■ WHAT IS NEEDED ■
Report each line of the data that includes the word "Measure".

■ ■ ■ ■

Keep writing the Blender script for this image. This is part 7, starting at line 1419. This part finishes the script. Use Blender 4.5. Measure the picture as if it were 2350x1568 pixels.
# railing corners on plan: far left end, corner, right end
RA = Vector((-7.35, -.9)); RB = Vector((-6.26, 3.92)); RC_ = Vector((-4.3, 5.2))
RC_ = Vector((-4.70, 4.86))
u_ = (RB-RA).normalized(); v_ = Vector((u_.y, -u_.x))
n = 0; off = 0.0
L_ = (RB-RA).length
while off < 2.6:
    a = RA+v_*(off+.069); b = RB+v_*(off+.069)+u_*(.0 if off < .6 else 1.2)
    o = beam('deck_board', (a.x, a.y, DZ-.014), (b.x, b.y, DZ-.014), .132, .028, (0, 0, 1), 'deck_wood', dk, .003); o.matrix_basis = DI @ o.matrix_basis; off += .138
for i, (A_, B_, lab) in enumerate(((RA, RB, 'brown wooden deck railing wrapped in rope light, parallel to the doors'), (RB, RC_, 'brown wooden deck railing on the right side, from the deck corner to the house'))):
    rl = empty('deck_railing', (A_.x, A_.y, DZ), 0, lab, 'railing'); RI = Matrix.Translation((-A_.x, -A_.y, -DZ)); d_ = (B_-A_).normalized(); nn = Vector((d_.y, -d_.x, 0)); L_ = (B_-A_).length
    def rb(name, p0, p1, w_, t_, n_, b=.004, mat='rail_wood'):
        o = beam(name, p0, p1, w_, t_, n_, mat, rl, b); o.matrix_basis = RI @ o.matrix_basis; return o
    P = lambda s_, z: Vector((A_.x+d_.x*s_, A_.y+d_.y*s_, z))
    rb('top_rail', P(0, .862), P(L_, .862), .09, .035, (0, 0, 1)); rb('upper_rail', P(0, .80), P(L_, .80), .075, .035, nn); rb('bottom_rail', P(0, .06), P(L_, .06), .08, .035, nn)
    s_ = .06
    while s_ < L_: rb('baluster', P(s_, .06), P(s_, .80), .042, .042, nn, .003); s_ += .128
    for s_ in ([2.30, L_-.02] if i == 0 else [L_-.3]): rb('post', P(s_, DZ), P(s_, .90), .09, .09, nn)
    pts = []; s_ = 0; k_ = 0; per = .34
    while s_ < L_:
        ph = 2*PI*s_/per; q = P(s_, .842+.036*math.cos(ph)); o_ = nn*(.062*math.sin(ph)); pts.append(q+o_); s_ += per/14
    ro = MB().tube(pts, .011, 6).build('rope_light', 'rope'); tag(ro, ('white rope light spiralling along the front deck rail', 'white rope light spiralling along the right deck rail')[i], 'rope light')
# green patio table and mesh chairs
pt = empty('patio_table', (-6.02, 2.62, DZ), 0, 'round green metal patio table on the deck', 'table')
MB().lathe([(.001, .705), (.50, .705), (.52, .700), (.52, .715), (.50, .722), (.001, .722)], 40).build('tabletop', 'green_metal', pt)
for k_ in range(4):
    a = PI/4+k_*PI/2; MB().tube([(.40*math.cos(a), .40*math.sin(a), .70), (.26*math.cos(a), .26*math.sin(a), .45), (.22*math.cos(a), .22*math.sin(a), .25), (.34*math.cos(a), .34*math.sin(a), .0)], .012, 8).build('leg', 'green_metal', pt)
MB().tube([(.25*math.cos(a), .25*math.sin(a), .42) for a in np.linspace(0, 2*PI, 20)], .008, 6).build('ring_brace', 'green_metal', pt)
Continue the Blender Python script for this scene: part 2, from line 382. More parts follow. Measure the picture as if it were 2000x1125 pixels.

■ ■ ■ ■

■ FINAL ANSWER ■
Keep writing the Blender script for this image. This is part 7, starting at line 1419. This part finishes the script. Use Blender 4.5. Measure the picture as if it were 2350x1568 pixels.
Continue the Blender Python script for this scene: part 2, from line 382. More parts follow. Measure the picture as if it were 2000x1125 pixels.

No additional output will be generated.